***** Supplied data
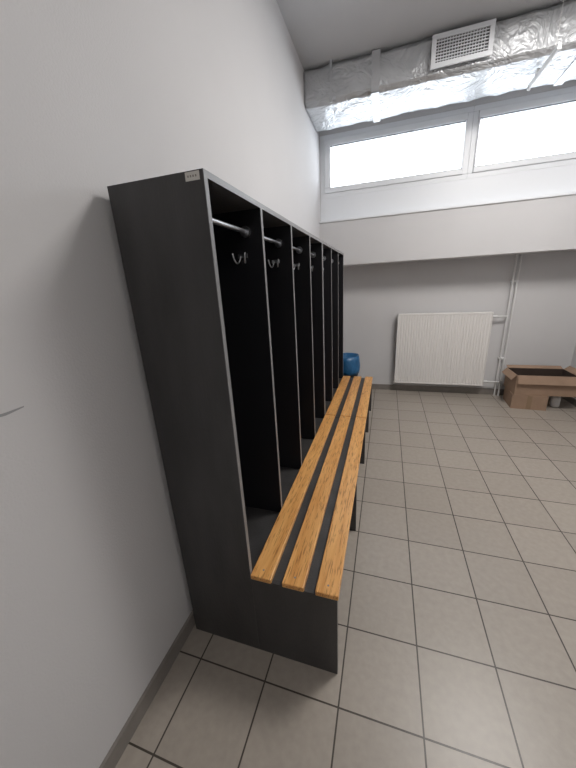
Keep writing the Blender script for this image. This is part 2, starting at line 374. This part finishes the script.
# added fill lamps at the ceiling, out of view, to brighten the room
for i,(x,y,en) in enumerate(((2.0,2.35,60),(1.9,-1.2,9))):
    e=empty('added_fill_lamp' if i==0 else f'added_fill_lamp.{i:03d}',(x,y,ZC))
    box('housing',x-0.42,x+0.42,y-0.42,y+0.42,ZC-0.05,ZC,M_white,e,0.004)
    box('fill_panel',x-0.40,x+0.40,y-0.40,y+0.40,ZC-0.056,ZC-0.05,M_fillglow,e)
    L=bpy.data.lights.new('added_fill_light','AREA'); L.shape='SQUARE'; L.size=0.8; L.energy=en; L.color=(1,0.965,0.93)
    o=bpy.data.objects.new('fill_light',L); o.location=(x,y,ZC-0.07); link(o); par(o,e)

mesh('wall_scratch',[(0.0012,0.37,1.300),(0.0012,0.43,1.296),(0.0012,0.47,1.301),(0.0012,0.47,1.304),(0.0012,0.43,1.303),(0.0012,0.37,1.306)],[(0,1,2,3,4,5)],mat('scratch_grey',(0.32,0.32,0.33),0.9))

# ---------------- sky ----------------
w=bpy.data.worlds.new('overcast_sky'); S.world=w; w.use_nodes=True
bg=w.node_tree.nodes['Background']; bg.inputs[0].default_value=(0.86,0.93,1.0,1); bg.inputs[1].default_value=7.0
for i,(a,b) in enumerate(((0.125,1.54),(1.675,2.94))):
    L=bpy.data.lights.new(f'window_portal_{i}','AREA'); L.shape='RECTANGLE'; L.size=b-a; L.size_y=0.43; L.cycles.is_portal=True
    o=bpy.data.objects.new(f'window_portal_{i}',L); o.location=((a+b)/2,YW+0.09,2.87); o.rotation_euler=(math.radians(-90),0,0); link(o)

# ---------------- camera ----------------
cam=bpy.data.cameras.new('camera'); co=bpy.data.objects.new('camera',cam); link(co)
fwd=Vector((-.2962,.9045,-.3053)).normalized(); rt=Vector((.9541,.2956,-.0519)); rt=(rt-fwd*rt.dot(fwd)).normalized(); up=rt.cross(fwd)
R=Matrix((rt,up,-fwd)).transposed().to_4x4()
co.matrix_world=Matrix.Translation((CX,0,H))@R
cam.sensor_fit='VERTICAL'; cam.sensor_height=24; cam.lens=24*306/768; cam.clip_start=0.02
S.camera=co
**********
***** Supplied data
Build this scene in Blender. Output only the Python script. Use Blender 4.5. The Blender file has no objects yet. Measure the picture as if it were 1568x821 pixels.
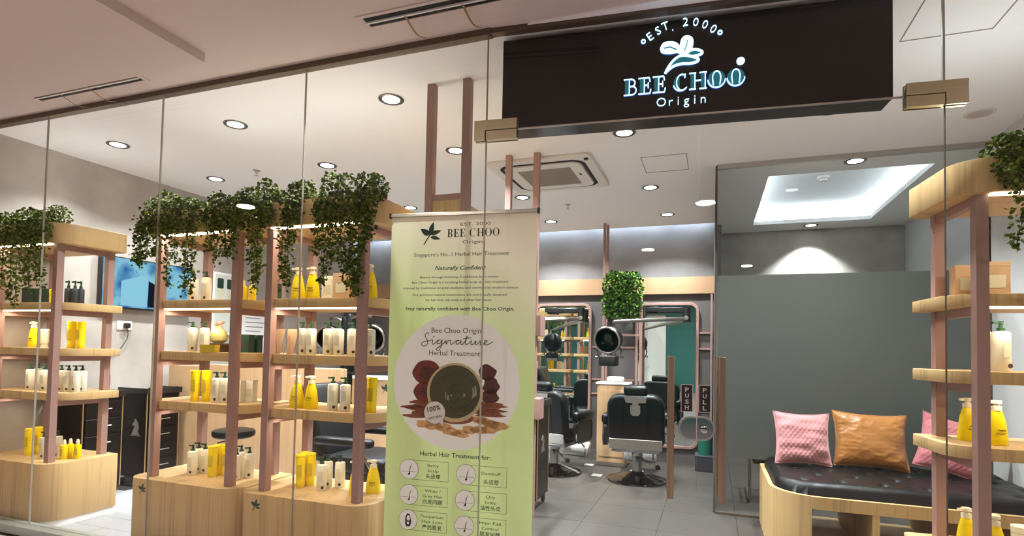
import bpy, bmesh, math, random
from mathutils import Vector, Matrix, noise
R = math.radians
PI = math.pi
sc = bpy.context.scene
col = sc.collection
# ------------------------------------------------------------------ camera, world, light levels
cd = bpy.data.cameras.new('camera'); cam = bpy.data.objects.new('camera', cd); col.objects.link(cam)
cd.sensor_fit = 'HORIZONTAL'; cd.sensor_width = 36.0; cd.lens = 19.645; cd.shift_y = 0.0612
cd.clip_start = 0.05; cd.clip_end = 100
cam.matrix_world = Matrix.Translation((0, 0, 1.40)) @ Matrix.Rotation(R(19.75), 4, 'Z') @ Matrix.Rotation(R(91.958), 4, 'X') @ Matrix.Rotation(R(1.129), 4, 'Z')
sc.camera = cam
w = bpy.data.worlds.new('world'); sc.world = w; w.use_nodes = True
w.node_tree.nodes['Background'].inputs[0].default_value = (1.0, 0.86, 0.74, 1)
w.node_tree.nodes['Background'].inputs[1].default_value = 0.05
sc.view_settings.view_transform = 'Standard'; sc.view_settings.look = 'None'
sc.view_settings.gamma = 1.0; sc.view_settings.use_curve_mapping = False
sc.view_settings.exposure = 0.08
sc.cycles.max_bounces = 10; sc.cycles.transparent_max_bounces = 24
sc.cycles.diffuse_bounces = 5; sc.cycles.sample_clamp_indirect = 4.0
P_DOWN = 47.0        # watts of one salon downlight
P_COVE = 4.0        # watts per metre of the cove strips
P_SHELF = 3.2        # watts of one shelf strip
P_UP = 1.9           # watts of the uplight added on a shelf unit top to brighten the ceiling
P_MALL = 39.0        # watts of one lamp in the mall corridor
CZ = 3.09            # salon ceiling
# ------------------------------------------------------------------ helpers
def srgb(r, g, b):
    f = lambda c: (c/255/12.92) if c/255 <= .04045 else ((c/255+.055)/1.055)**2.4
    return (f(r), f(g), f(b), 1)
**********
**Problem description:** The required output is an exact reproduction of the lines starting at the one that contains "Keep writing the" and ending at the one that contains "S.camera=co". Both boundary lines belong to it.

**Answer to the problem:**
Keep writing the Blender script for this image. This is part 2, starting at line 374. This part finishes the script.
# added fill lamps at the ceiling, out of view, to brighten the room
for i,(x,y,en) in enumerate(((2.0,2.35,60),(1.9,-1.2,9))):
    e=empty('added_fill_lamp' if i==0 else f'added_fill_lamp.{i:03d}',(x,y,ZC))
    box('housing',x-0.42,x+0.42,y-0.42,y+0.42,ZC-0.05,ZC,M_white,e,0.004)
    box('fill_panel',x-0.40,x+0.40,y-0.40,y+0.40,ZC-0.056,ZC-0.05,M_fillglow,e)
    L=bpy.data.lights.new('added_fill_light','AREA'); L.shape='SQUARE'; L.size=0.8; L.energy=en; L.color=(1,0.965,0.93)
    o=bpy.data.objects.new('fill_light',L); o.location=(x,y,ZC-0.07); link(o); par(o,e)

mesh('wall_scratch',[(0.0012,0.37,1.300),(0.0012,0.43,1.296),(0.0012,0.47,1.301),(0.0012,0.47,1.304),(0.0012,0.43,1.303),(0.0012,0.37,1.306)],[(0,1,2,3,4,5)],mat('scratch_grey',(0.32,0.32,0.33),0.9))

# ---------------- sky ----------------
w=bpy.data.worlds.new('overcast_sky'); S.world=w; w.use_nodes=True
bg=w.node_tree.nodes['Background']; bg.inputs[0].default_value=(0.86,0.93,1.0,1); bg.inputs[1].default_value=7.0
for i,(a,b) in enumerate(((0.125,1.54),(1.675,2.94))):
    L=bpy.data.lights.new(f'window_portal_{i}','AREA'); L.shape='RECTANGLE'; L.size=b-a; L.size_y=0.43; L.cycles.is_portal=True
    o=bpy.data.objects.new(f'window_portal_{i}',L); o.location=((a+b)/2,YW+0.09,2.87); o.rotation_euler=(math.radians(-90),0,0); link(o)

# ---------------- camera ----------------
cam=bpy.data.cameras.new('camera'); co=bpy.data.objects.new('camera',cam); link(co)
fwd=Vector((-.2962,.9045,-.3053)).normalized(); rt=Vector((.9541,.2956,-.0519)); rt=(rt-fwd*rt.dot(fwd)).normalized(); up=rt.cross(fwd)
R=Matrix((rt,up,-fwd)).transposed().to_4x4()
co.matrix_world=Matrix.Translation((CX,0,H))@R
cam.sensor_fit='VERTICAL'; cam.sensor_height=24; cam.lens=24*306/768; cam.clip_start=0.02
S.camera=co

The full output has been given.